▸ **TASK TO COMPLETE**
Quote verbatim every line from the line containing "Write a Blender" to the line containing "return EYE + d * ((P", inclusive of both, and no other line.

▸ **EXERCISE INPUT**

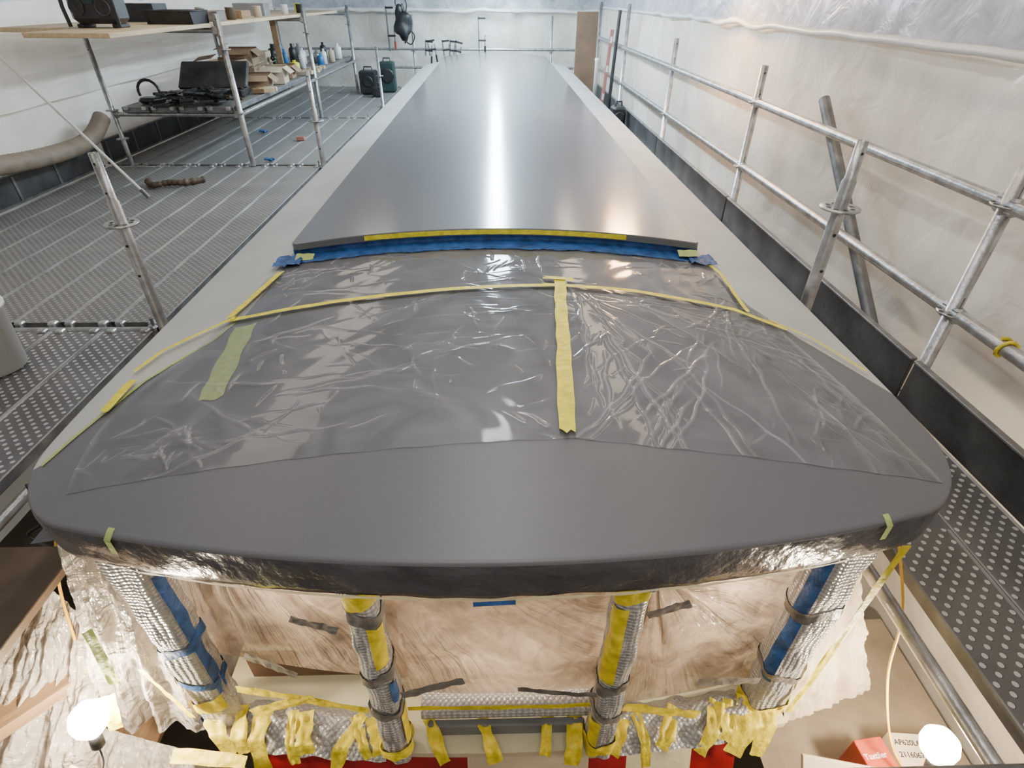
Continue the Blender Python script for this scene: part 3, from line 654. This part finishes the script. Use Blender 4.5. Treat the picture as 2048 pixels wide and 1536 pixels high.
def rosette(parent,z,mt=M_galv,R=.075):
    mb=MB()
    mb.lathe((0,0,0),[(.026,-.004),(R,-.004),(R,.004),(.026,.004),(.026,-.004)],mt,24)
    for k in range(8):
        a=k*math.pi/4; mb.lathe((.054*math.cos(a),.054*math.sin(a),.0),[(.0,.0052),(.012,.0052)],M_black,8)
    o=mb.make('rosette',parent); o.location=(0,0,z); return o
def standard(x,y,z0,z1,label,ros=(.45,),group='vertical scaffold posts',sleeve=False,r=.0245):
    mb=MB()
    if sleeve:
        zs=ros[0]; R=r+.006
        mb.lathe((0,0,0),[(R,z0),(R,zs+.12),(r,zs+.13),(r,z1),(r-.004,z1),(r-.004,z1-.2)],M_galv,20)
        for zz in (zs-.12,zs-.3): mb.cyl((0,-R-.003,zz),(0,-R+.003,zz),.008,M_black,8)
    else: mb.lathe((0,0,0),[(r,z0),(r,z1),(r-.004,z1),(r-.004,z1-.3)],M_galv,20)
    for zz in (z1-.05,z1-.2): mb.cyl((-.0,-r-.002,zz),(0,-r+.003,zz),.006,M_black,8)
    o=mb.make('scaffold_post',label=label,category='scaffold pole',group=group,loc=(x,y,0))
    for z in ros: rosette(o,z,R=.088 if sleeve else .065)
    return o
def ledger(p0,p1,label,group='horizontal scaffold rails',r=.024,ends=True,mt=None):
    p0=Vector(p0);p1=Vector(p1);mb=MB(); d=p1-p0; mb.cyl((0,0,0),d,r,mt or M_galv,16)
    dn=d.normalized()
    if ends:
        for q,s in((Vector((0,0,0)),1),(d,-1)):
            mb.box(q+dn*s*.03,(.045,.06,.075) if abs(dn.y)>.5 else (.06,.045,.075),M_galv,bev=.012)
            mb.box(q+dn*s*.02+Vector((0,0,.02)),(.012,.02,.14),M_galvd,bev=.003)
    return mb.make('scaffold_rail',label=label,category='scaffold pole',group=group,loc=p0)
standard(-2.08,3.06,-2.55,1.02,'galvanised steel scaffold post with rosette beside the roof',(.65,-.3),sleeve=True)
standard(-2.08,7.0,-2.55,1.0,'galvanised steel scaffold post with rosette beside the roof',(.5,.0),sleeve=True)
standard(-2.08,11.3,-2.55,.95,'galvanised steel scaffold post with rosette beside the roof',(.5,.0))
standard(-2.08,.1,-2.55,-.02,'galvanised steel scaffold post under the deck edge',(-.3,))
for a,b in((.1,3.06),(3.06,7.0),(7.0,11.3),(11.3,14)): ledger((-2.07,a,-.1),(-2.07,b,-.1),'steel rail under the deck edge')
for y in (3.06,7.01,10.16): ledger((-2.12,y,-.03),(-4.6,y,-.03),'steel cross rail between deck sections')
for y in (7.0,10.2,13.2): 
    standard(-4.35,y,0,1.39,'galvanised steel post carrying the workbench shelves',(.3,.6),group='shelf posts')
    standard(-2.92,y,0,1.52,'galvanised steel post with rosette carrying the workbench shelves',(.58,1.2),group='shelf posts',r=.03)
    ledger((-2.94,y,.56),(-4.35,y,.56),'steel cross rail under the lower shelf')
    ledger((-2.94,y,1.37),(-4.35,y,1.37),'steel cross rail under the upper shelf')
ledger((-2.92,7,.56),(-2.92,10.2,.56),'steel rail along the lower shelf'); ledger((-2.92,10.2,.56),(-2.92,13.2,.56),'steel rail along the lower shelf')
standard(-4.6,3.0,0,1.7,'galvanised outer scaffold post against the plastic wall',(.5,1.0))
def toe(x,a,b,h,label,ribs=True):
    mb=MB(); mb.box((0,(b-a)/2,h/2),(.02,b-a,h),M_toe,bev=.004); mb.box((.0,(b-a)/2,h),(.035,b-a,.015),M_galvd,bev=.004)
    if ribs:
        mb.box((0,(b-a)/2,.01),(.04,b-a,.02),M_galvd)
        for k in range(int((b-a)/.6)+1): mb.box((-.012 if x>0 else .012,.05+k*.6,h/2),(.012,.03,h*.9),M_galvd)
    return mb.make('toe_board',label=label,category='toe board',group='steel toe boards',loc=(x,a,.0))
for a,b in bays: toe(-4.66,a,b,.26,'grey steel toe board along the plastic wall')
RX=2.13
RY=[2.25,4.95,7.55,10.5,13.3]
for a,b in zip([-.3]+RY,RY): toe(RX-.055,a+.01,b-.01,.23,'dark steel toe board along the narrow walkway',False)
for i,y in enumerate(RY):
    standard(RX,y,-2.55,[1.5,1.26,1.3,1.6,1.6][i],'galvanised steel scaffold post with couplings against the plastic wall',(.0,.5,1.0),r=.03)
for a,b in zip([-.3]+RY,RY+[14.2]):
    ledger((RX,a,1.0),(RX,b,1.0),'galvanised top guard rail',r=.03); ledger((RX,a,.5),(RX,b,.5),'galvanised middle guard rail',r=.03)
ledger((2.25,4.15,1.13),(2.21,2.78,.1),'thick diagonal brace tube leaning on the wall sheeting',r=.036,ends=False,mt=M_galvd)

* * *

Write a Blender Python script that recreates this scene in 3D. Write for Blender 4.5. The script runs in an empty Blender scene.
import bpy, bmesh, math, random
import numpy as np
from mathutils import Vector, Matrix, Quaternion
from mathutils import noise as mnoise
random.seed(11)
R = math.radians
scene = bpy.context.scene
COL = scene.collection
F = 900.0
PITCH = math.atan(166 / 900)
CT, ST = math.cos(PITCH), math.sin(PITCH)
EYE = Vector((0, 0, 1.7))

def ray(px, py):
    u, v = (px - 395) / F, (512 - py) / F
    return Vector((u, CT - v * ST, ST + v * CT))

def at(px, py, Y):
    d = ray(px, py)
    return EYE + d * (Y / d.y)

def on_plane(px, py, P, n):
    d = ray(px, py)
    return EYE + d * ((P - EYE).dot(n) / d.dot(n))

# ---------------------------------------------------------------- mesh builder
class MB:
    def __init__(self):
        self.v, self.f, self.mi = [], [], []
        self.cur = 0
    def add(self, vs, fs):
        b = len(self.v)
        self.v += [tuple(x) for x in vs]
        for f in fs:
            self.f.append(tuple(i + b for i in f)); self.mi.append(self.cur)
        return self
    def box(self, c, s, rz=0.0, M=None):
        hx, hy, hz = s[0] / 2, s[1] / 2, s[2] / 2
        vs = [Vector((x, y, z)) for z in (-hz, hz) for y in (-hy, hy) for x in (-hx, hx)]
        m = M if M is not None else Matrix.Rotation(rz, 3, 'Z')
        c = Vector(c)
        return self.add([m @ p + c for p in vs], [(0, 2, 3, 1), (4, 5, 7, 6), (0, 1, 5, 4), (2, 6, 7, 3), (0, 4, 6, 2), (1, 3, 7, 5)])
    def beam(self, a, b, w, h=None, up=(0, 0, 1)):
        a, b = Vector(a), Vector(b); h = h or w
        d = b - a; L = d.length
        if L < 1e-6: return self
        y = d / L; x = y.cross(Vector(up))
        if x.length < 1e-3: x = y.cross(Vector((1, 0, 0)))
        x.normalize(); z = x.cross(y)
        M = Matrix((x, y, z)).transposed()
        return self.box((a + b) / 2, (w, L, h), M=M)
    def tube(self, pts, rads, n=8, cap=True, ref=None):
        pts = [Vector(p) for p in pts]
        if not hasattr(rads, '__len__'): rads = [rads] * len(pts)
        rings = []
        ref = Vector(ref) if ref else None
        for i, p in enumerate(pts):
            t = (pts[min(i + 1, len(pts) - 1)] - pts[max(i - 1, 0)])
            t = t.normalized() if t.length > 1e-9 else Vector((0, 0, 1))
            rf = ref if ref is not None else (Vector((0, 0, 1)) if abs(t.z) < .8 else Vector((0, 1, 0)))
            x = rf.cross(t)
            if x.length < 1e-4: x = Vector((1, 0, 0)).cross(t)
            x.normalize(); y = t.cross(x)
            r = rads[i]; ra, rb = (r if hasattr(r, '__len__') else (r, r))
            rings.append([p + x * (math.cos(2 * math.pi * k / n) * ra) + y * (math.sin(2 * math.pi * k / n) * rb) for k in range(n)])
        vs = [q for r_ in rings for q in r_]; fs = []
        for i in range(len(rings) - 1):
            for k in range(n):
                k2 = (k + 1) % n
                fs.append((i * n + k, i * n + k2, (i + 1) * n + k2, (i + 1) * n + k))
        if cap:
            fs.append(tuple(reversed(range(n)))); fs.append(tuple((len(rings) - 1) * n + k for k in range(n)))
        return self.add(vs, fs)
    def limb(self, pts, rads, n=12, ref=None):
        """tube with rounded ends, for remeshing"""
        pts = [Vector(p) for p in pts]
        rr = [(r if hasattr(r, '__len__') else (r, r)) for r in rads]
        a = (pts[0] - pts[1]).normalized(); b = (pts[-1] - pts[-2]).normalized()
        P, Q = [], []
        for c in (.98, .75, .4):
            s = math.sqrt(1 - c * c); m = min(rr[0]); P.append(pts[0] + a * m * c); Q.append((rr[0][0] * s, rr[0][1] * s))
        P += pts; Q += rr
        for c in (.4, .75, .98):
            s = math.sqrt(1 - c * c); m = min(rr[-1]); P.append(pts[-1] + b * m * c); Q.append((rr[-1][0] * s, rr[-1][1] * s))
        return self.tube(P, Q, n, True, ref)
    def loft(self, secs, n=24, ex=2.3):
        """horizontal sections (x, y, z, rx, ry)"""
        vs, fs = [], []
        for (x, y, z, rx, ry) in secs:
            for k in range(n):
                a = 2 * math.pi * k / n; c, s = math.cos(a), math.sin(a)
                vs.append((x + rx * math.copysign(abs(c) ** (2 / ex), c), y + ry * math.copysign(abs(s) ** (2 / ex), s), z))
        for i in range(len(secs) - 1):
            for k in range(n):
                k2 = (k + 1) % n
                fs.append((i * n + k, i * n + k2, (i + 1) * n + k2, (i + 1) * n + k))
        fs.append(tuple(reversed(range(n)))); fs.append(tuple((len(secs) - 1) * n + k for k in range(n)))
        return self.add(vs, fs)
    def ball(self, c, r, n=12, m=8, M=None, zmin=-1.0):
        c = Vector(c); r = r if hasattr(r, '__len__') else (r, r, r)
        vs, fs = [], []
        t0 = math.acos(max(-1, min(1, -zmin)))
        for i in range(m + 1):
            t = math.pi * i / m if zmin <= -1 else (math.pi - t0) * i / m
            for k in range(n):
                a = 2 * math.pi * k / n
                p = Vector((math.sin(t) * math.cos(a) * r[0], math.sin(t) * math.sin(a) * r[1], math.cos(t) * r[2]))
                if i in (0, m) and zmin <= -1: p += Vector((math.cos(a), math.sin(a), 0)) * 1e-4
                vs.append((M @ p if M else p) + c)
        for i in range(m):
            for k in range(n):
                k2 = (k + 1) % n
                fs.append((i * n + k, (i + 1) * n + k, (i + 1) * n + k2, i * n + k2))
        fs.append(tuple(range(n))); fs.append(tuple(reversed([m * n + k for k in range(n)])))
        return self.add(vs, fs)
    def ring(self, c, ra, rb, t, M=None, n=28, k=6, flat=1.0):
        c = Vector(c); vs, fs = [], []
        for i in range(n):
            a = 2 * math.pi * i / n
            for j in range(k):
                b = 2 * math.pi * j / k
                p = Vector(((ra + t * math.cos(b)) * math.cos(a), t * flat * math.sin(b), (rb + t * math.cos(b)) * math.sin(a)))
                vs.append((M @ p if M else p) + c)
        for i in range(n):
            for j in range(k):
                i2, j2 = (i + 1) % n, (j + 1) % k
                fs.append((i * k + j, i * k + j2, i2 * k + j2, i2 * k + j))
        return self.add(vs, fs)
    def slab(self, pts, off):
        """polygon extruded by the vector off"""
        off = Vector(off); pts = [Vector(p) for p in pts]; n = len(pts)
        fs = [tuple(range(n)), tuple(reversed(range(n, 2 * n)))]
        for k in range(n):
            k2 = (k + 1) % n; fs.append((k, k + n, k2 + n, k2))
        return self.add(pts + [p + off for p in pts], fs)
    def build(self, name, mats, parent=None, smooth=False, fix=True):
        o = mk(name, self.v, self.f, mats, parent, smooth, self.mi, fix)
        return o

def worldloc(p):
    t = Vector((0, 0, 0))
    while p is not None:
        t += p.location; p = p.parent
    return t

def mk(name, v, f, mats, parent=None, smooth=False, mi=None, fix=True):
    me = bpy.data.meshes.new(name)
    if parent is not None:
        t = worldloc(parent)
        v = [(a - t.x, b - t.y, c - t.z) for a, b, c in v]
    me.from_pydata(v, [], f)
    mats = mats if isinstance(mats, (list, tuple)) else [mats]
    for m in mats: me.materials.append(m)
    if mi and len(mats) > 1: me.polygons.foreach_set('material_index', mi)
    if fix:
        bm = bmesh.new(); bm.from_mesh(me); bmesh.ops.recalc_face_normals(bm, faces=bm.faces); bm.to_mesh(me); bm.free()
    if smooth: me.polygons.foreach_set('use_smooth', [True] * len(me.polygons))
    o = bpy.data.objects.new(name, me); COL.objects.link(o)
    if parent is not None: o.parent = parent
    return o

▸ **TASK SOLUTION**
Write a Blender Python script that recreates this scene in 3D. Write for Blender 4.5. The script runs in an empty Blender scene.
import bpy, bmesh, math, random
import numpy as np
from mathutils import Vector, Matrix, Quaternion
from mathutils import noise as mnoise
random.seed(11)
R = math.radians
scene = bpy.context.scene
COL = scene.collection
F = 900.0
PITCH = math.atan(166 / 900)
CT, ST = math.cos(PITCH), math.sin(PITCH)
EYE = Vector((0, 0, 1.7))

def ray(px, py):
    u, v = (px - 395) / F, (512 - py) / F
    return Vector((u, CT - v * ST, ST + v * CT))

def at(px, py, Y):
    d = ray(px, py)
    return EYE + d * (Y / d.y)

def on_plane(px, py, P, n):
    d = ray(px, py)
    return EYE + d * ((P - EYE).dot(n) / d.dot(n))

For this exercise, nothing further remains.